I reread Decour’s last letter when we got home to Paris, and realized then that I had missed something essential. In a way, as Huck Finn would say, I missed the whole blame point, missed it a thousand miles. Decour was a communist, a Marxist, and buried in the letter is the clear cool claim that he is talking about food because he refuses to talk about God. Vous savez que je m’attendais depuis deux mois à ce qui m’arrive ce matin, aussi ai-je eu le temps de m’y préparer, mais comme je n’ai pas de religion, je n’ai pas sombré dans la méditation de la mort; je me considère un peu comme une feuille qui tombe de l’arbre pour faire du terreau. La qualité du terreau dépendra de celle des feuilles . “You know that I’ve been waiting for two months for what’s going to happen to me this morning, and that I have had time to prepare myself, but, as I have no religion, I have not fallen into a meditation on death; I consider myself a little as a leaf who falls from the tree to make the soil. The quality of the soil depends on that of the leaves.” It is a nonbeliever’s claim, quietly defiant. As I have no religion, I don’t think of death . The questions of food rise from that context.
Faith in history, not to mention in the Utopian state, has vanished, in various ways, noisy and silent, but the relation between the end of faith in Heaven and the assertion of faith in something else has not. The continuity of life is won in the face of time and tragedy, and the rituals of an inn in the country is one of the places that we locate it. We find it here. I don’t believe in a good God, and I don’t believe, as Decour must have, in History. But I believe in the inn of the four seasons: that Decour went there with the girl he loved, that he left her the menu when he knew the Nazis were going to kill him, that it has moved, and not moved, been rebuilt and is still the same, so that we can eat there now. They could walk in now, and be happy again in the garden. It would all be different but they would still be at home. We walked under the sign, and contemplated the connections. He had thought about that in his last moments. That the table came last to mind is another way in which the table always comes first.

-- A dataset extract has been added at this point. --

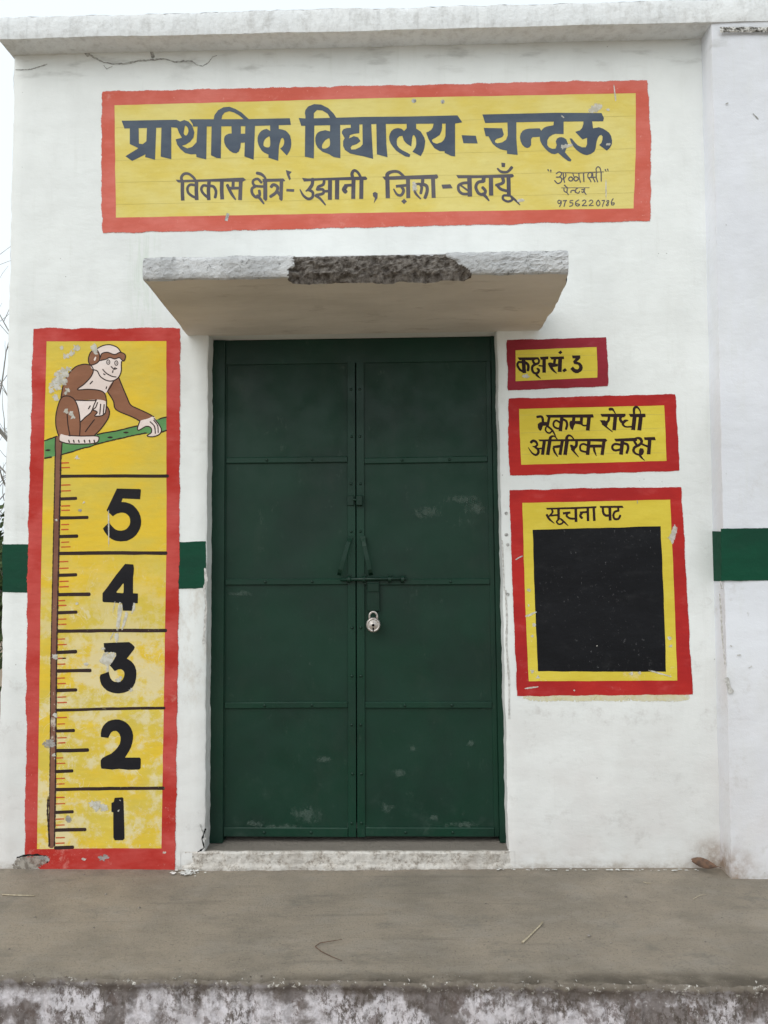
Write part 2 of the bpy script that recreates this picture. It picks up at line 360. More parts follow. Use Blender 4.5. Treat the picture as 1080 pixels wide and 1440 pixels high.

Did I tell you that I found a photograph of him? Here he is. He looks terrifically elegant, doesn’t he? Oddly humorous, and he seems to be making a joke with his fork above those two bowls. What’s he doing, exactly? I think he may have a little bit of pasta in one bowl, and the sauce in the other—a French manner of eating pasta that I’ve often noticed, more controlled and precise than the Italian way. He’s certainly engaged in a small, sweet joke about eating, whatever the joke may be. I look at the picture often, and wonder. In his three-piece suit and neat parted hair, who could imagine that he would choose the fate he chose, and try to keep the pleasures of the table present in his mind even as he did? In any case there he is, and there we are, and whatever connection there may be, straight or crooked, occult or true, it passed across and around a table. For people who believe in this life alone, trying to decide how best to live, questions of food will always be of great importance.